Exercise:
Repeat everything from the line holding "scale=1.2, bump=.004, bscale=12)" to the line holding "hb('plinth', 750, 806, 178, 235, M_wallw, -.4, -.01)", inclusive, exactly. Leave out the rest.

Information provided:

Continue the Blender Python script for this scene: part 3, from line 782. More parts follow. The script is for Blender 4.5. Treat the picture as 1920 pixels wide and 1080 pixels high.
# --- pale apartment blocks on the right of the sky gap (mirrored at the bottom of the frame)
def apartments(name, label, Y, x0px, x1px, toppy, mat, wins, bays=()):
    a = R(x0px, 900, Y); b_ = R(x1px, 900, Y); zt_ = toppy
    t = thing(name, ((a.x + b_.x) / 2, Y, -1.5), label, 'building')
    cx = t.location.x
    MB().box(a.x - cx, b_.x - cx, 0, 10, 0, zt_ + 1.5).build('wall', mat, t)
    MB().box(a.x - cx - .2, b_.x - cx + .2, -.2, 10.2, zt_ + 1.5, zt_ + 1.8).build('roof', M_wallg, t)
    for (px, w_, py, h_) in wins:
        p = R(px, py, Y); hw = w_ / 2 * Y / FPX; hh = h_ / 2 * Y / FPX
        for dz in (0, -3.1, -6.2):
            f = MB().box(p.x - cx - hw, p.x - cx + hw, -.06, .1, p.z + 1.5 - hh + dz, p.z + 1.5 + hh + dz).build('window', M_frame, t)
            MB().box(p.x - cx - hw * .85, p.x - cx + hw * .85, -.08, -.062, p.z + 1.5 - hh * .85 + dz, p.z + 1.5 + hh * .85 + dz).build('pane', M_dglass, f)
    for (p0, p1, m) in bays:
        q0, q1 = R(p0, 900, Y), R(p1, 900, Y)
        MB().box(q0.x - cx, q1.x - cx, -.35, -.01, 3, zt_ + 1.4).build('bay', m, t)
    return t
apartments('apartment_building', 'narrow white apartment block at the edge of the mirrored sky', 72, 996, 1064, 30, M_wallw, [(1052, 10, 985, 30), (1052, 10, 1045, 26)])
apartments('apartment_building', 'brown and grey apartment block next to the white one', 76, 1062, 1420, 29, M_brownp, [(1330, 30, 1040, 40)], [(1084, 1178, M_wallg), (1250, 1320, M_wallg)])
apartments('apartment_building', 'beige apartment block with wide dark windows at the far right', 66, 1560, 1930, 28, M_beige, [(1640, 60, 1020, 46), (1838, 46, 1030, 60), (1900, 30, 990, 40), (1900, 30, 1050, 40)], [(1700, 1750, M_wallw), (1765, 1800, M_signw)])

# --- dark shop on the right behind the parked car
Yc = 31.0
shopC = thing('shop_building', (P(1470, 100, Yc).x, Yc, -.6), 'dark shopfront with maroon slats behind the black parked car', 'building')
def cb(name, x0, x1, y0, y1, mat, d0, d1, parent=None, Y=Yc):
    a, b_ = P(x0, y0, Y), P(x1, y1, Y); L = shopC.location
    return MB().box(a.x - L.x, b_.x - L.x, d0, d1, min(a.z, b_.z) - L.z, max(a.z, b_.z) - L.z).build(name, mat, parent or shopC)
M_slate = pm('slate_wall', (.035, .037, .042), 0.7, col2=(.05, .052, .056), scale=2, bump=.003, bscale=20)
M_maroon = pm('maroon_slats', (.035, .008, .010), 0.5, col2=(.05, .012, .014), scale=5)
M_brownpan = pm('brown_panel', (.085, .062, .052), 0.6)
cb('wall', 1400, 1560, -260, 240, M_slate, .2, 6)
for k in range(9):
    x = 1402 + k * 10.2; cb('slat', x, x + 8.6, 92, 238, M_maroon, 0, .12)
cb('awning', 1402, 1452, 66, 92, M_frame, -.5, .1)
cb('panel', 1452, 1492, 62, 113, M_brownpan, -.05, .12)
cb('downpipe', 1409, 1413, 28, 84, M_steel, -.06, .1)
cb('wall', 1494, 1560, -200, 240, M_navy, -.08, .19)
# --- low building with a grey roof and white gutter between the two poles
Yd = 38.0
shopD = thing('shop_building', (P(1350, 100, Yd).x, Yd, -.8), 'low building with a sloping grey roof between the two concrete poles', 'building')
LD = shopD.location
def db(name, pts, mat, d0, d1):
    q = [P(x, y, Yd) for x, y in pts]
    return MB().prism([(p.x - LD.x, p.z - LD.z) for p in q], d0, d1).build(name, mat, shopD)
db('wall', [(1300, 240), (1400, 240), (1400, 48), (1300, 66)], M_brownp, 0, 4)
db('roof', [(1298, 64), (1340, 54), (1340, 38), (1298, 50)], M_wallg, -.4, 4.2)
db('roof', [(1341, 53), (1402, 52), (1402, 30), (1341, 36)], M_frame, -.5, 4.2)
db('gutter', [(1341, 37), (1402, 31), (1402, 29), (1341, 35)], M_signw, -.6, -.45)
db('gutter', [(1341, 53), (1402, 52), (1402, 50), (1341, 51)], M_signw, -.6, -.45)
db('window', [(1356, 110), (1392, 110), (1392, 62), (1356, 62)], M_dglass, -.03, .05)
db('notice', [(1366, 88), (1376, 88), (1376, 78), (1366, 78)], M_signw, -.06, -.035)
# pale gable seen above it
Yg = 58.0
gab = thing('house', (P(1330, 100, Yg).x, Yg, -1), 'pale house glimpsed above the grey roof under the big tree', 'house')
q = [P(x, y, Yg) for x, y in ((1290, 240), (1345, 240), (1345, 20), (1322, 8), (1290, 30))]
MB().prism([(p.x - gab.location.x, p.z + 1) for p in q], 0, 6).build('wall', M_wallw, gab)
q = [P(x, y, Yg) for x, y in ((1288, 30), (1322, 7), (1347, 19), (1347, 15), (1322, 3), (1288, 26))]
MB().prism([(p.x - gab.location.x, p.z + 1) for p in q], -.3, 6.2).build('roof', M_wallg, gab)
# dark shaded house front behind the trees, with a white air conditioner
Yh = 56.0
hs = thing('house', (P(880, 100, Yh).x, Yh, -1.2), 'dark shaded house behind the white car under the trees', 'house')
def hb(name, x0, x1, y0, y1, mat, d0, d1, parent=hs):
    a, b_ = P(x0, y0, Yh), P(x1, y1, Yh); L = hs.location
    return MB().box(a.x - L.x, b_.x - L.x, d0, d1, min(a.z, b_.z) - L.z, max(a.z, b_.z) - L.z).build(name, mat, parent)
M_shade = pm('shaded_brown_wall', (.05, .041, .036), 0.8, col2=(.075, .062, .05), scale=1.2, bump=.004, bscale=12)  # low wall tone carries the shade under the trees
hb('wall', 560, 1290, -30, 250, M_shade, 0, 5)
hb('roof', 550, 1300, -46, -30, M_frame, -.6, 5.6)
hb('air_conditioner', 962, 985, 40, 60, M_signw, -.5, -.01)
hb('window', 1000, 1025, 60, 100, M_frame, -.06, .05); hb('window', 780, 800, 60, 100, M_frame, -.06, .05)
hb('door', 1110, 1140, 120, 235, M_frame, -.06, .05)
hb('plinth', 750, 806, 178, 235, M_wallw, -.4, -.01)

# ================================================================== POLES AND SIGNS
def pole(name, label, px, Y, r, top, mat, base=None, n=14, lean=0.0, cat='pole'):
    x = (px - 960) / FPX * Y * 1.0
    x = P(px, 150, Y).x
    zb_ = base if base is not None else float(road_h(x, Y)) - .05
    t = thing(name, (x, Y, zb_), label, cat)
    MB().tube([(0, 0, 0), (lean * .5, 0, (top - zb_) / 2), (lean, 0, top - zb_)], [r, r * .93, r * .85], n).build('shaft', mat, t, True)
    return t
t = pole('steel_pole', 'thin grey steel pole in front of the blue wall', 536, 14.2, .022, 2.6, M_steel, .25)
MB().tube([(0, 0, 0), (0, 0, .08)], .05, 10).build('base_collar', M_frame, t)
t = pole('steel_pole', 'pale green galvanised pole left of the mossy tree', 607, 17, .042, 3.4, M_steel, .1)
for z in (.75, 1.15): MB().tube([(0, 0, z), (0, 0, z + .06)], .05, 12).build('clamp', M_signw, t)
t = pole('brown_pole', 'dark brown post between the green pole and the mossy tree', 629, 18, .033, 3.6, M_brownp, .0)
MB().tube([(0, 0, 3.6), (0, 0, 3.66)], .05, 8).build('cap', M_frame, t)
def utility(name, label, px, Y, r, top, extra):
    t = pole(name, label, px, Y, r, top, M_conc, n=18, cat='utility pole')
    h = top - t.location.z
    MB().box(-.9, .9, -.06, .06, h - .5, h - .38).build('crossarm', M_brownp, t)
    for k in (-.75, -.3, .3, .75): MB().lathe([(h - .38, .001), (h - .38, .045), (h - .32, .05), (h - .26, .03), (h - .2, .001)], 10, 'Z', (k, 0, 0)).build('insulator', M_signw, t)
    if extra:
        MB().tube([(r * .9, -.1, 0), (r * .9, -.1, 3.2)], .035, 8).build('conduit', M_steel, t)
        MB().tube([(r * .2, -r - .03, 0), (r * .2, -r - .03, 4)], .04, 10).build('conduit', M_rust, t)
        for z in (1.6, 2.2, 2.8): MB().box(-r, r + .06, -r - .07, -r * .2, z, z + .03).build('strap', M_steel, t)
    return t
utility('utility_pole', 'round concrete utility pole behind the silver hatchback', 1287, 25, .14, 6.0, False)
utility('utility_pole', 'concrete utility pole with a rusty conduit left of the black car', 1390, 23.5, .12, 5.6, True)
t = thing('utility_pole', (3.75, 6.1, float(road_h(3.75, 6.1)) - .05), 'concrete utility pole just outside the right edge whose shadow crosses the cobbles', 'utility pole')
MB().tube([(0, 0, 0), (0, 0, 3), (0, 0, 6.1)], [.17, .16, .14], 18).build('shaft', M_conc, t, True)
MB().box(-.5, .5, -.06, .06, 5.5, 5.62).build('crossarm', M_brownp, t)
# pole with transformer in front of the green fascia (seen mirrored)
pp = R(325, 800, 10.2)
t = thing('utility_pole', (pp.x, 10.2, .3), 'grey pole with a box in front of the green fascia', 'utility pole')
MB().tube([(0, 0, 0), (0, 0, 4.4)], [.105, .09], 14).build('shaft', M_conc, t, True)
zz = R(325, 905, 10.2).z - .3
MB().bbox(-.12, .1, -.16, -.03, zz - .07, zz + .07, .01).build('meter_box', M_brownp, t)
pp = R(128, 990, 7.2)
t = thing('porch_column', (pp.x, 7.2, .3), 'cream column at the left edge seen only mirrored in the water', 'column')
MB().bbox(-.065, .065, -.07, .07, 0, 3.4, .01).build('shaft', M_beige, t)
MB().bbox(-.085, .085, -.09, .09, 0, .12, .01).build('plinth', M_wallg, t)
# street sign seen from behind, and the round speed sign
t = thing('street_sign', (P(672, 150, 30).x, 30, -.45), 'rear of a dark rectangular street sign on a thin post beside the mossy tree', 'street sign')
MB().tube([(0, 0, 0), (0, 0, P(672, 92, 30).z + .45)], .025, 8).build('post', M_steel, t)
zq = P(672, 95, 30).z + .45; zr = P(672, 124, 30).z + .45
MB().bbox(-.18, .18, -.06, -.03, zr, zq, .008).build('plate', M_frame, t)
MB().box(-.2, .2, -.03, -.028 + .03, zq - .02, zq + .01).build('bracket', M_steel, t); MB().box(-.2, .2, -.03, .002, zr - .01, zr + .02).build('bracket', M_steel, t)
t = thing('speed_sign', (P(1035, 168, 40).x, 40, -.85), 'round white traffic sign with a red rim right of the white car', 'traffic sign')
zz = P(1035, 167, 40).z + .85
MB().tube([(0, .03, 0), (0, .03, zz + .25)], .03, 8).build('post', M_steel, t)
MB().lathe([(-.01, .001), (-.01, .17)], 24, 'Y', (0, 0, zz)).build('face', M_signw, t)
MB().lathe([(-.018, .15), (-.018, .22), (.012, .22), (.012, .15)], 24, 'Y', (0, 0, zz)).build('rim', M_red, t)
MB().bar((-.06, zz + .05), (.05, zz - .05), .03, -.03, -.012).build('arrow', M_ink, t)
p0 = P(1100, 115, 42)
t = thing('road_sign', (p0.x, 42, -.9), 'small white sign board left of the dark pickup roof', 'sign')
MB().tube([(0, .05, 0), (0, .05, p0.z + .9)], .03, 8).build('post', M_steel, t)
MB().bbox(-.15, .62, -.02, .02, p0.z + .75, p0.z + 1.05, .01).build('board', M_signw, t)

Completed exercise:
M_shade = pm('shaded_brown_wall', (.05, .041, .036), 0.8, col2=(.075, .062, .05), scale=1.2, bump=.004, bscale=12)  # low wall tone carries the shade under the trees
hb('wall', 560, 1290, -30, 250, M_shade, 0, 5)
hb('roof', 550, 1300, -46, -30, M_frame, -.6, 5.6)
hb('air_conditioner', 962, 985, 40, 60, M_signw, -.5, -.01)
hb('window', 1000, 1025, 60, 100, M_frame, -.06, .05); hb('window', 780, 800, 60, 100, M_frame, -.06, .05)
hb('door', 1110, 1140, 120, 235, M_frame, -.06, .05)
hb('plinth', 750, 806, 178, 235, M_wallw, -.4, -.01)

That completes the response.